Vous considérez que nous sommes entrés, depuis la fin des années 1970, dans un « nouveau monde », expression qui doit donner son titre à votre prochain livre (1). Qu’y a-t-il de vraiment nouveau ?
Cette expression peut certes sembler banale, mais je lui donne un sens précis : pour la première fois dans l’histoire humaine, le monde est vraiment Monde. Nous assistons à un processus qui va bien au-delà de la mondialisation financière ou technique : la fabrication politique – au sens fort du mot – d’un espace planétaire. Des parties du monde autrefois dominées, comme l’Inde ou la Chine, s’imposent comme des partenaires à part entière sur la scène internationale. Le bloc soviétique s’est effondré, alors qu’il représentait le dernier véritable empire sur la surface du globe. La puissance américaine, dont l’hégémonie politique et militaire était incontestée, se trouve fragilisée. Nous sommes dans le premier monde qui ne se perçoit pas sous le signe d’antagonismes irréductibles entre ses parties. Il y a des grands et des petits, mais aucun Etat n’est en mesure de dominer les autres. Il s’agit d’un changement considérable, dont nous ne mesurons pas encore toutes les conséquences sur la vie des sociétés.
C’est aussi en ce sens que j’utilise à dessein l’expression de « nouveau monde ». Le monde humain dans lequel nous vivons me paraît tout aussi inconnu que le monde spatial pouvait l’être pour Christophe Colomb et Vasco de Gama. Nous connaissons le globe, possédons des cartes, des satellites, des GPS, etc. Mais humainement parlant, nous sommes désorientés. Nous comprenons mal comment fonctionnent les sociétés et qui sont les individus qui les composent. La mondialisation géographique a eu lieu ; nous sommes aujourd’hui au tout début de la mondialisation humaine et sociale.
Nous aurions aussi affaire à un nouvel individu.
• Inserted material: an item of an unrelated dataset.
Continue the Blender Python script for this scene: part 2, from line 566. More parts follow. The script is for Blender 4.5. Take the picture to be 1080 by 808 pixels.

C’est du moins ce que vous avez avancé dans l’un de vos articles célèbres, « Essai de psychologie contemporaine » (1998), où vous analysiez l’émergence d’un « nouvel âge de la personnalité ». Maintenez-vous cette thèse ?
Si je réécrivais ce texte aujourd’hui, il serait plus radical encore. Je crois en effet que nous avons affaire à une révolution anthropologique. Tout a changé : notre identité personnelle, notre rapport au corps, notre rapport aux autres et la façon dont nous nous inscrivons dans la société. Pour définir ce nouvel individu, on peut évoquer son narcissisme, son hédonisme, etc. Mais si ces catégories sont descriptives, elles restent insuffisantes pour rendre compte du remaniement extrêmement profond des repères de l’expérience subjective. Là encore, nous balbutions. Je crois que la bonne méthode consiste à examiner les éléments qui ont rendu cette mutation possible. Il y a tout d’abord eu la transformation des conditions de procréation et de naissance, qui a complètement modifié l’entrée dans le monde des êtres. Les évolutions démographiques ont également conduit à un bouleversement dans les âges de la vie, et par conséquent à une transformation des perspectives existentielles de chacun : on construit sa vie différemment selon qu’elle dure 50 ou 80 ans. Il s’est ensuite produit une révolution fondamentale des rapports entre les sexes, qui a affecté la manière dont chacun se représente soi-même et compose avec l’autre. Enfin, il s’est créé un type d’autoidentification des êtres par leur statut de droit, ce qui me paraît une donnée complètement nouvelle. Toutes les sociétés définissaient les personnes, fondamentalement, par l’extérieur. Elles disaient : « Tu es toi, mais ton identité t’est d’abord donnée par le fait que tu sois d’une famille, d’un pays, d’un monde… » Or ce mode de définition, par l’extérieur, a pris fin. À partir du moment où la société se définit comme une collection d’individus individués, chacun devient, de droit, un individu existant pour soi-même. Ces éléments ont concouru à l’émergence d’un nouveau type d’être, avec de nouvelles façons d’assumer son identité et ses liens aux autres.